STATED PROBLEM =>
Every line below that contains "scene" is to be copied.

********************

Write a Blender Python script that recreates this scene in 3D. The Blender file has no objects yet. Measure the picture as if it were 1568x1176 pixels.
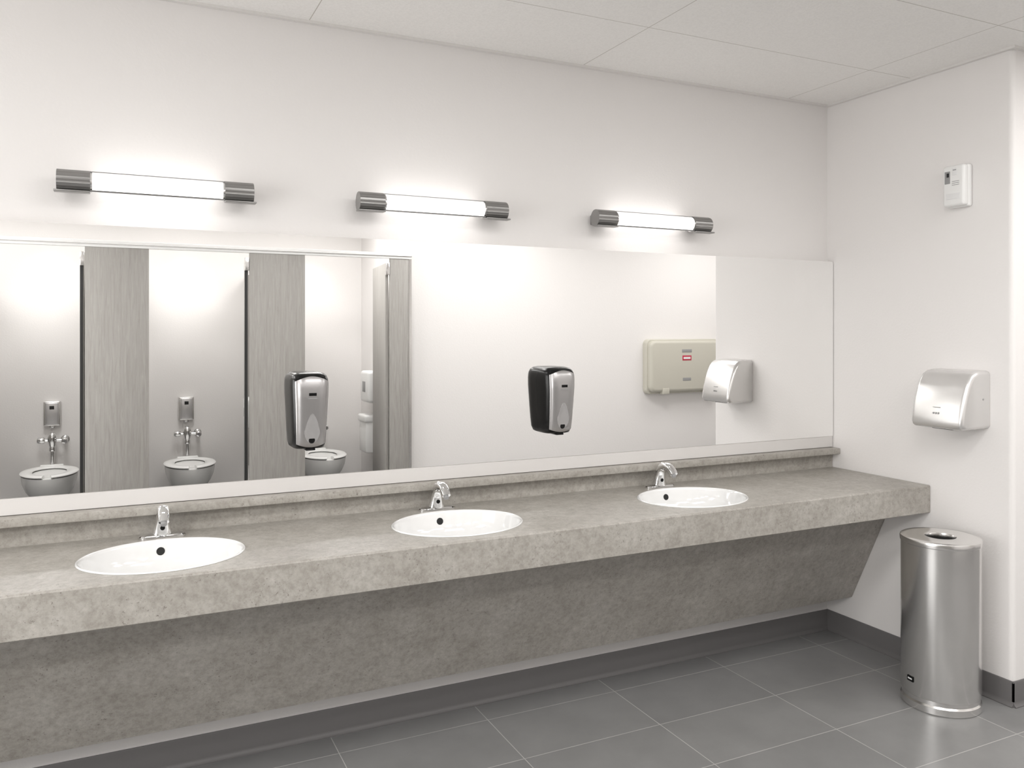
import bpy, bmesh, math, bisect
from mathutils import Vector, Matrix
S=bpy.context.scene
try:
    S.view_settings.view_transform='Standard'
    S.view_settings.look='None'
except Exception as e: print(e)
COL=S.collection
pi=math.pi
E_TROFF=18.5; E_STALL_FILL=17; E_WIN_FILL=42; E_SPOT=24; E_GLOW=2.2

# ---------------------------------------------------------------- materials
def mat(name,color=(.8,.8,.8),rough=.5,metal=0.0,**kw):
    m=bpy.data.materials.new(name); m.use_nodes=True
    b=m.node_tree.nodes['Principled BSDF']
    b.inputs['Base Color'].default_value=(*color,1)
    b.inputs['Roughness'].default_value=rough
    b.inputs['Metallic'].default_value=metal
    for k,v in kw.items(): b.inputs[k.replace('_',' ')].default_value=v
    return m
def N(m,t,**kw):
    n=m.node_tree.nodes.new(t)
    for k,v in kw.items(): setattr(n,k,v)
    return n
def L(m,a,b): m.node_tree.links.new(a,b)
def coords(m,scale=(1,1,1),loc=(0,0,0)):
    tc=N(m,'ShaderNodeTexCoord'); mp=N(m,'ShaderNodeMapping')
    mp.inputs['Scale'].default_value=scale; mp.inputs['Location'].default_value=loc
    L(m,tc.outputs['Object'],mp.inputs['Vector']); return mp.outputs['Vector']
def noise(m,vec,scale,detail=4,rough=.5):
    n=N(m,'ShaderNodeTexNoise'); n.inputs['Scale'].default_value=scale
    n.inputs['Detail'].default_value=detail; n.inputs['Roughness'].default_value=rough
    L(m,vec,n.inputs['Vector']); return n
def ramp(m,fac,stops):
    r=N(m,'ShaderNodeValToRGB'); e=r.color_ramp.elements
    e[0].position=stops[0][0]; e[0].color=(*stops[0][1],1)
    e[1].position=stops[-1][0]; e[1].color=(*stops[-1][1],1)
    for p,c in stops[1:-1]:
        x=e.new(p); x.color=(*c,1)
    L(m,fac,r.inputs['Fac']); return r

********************

EXPECTED OUTPUT =>
Write a Blender Python script that recreates this scene in 3D. The Blender file has no objects yet. Measure the picture as if it were 1568x1176 pixels.
S=bpy.context.scene